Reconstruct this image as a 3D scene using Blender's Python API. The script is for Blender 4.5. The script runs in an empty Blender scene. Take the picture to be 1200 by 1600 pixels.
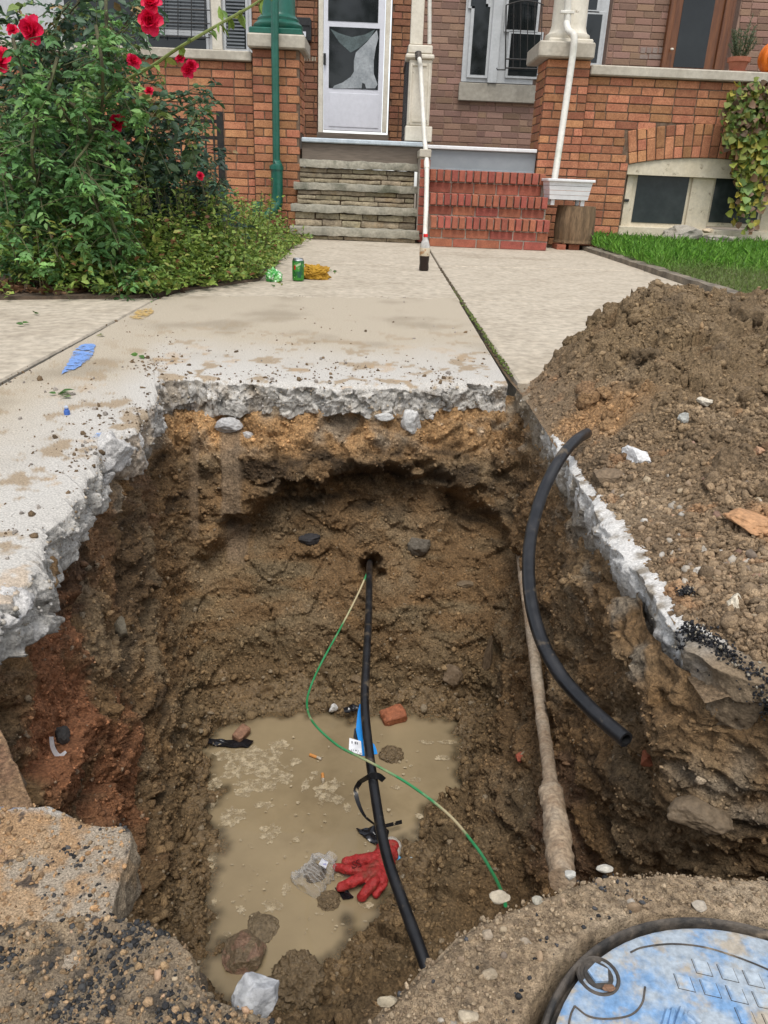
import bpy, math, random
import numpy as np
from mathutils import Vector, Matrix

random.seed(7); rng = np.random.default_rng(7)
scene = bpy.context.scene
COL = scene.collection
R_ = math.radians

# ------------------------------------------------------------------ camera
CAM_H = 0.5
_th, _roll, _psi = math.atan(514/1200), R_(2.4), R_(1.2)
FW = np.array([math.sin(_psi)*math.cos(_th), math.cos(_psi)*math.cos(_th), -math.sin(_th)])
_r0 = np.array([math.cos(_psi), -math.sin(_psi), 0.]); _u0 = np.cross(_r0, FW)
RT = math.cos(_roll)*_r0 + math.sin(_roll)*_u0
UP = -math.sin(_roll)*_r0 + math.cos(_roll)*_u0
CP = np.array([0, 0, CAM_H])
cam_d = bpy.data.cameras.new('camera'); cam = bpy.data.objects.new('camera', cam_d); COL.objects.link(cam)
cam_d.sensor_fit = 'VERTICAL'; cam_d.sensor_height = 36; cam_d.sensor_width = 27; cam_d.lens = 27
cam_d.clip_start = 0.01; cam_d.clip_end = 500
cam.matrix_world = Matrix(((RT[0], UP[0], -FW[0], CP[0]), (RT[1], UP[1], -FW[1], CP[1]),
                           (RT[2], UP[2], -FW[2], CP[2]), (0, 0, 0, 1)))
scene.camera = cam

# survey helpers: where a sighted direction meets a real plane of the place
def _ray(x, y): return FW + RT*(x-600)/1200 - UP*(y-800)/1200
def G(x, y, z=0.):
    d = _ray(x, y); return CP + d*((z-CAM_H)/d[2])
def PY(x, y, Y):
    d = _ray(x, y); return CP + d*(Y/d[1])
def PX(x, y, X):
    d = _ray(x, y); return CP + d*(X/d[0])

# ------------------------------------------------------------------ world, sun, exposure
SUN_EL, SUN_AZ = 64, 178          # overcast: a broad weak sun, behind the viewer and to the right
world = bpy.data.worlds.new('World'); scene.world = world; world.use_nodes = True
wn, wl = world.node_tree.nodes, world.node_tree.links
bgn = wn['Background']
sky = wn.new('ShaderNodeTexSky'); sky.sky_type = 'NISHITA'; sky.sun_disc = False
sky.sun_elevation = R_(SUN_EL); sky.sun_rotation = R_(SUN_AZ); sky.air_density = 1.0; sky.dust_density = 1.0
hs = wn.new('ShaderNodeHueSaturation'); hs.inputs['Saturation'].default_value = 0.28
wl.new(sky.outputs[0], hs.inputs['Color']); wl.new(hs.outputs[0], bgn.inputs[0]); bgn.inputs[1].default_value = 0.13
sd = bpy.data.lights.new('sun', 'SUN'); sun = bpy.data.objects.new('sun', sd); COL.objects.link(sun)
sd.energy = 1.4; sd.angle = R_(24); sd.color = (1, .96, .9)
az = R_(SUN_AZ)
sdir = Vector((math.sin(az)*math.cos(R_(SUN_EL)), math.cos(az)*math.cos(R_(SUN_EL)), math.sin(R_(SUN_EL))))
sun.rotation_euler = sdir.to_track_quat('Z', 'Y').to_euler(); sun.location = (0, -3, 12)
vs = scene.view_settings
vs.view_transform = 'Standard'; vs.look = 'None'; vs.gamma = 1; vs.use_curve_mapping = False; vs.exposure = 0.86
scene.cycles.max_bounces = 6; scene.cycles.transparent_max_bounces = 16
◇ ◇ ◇
Copy each line in full and exactly, omitting any picture.

§ Task answer
Reconstruct this image as a 3D scene using Blender's Python API. The script is for Blender 4.5. The script runs in an empty Blender scene. Take the picture to be 1200 by 1600 pixels.
import bpy, math, random
import numpy as np
from mathutils import Vector, Matrix

random.seed(7); rng = np.random.default_rng(7)
scene = bpy.context.scene
COL = scene.collection
R_ = math.radians

# ------------------------------------------------------------------ camera
CAM_H = 0.5
_th, _roll, _psi = math.atan(514/1200), R_(2.4), R_(1.2)
FW = np.array([math.sin(_psi)*math.cos(_th), math.cos(_psi)*math.cos(_th), -math.sin(_th)])
_r0 = np.array([math.cos(_psi), -math.sin(_psi), 0.]); _u0 = np.cross(_r0, FW)
RT = math.cos(_roll)*_r0 + math.sin(_roll)*_u0
UP = -math.sin(_roll)*_r0 + math.cos(_roll)*_u0
CP = np.array([0, 0, CAM_H])
cam_d = bpy.data.cameras.new('camera'); cam = bpy.data.objects.new('camera', cam_d); COL.objects.link(cam)
cam_d.sensor_fit = 'VERTICAL'; cam_d.sensor_height = 36; cam_d.sensor_width = 27; cam_d.lens = 27
cam_d.clip_start = 0.01; cam_d.clip_end = 500
cam.matrix_world = Matrix(((RT[0], UP[0], -FW[0], CP[0]), (RT[1], UP[1], -FW[1], CP[1]),
                           (RT[2], UP[2], -FW[2], CP[2]), (0, 0, 0, 1)))
scene.camera = cam

# survey helpers: where a sighted direction meets a real plane of the place
def _ray(x, y): return FW + RT*(x-600)/1200 - UP*(y-800)/1200
def G(x, y, z=0.):
    d = _ray(x, y); return CP + d*((z-CAM_H)/d[2])
def PY(x, y, Y):
    d = _ray(x, y); return CP + d*(Y/d[1])
def PX(x, y, X):
    d = _ray(x, y); return CP + d*(X/d[0])

# ------------------------------------------------------------------ world, sun, exposure
SUN_EL, SUN_AZ = 64, 178          # overcast: a broad weak sun, behind the viewer and to the right
world = bpy.data.worlds.new('World'); scene.world = world; world.use_nodes = True
wn, wl = world.node_tree.nodes, world.node_tree.links
bgn = wn['Background']
sky = wn.new('ShaderNodeTexSky'); sky.sky_type = 'NISHITA'; sky.sun_disc = False
sky.sun_elevation = R_(SUN_EL); sky.sun_rotation = R_(SUN_AZ); sky.air_density = 1.0; sky.dust_density = 1.0
hs = wn.new('ShaderNodeHueSaturation'); hs.inputs['Saturation'].default_value = 0.28
wl.new(sky.outputs[0], hs.inputs['Color']); wl.new(hs.outputs[0], bgn.inputs[0]); bgn.inputs[1].default_value = 0.13
sd = bpy.data.lights.new('sun', 'SUN'); sun = bpy.data.objects.new('sun', sd); COL.objects.link(sun)
sd.energy = 1.4; sd.angle = R_(24); sd.color = (1, .96, .9)
az = R_(SUN_AZ)
sdir = Vector((math.sin(az)*math.cos(R_(SUN_EL)), math.cos(az)*math.cos(R_(SUN_EL)), math.sin(R_(SUN_EL))))
sun.rotation_euler = sdir.to_track_quat('Z', 'Y').to_euler(); sun.location = (0, -3, 12)
vs = scene.view_settings
vs.view_transform = 'Standard'; vs.look = 'None'; vs.gamma = 1; vs.use_curve_mapping = False; vs.exposure = 0.86
scene.cycles.max_bounces = 6; scene.cycles.transparent_max_bounces = 16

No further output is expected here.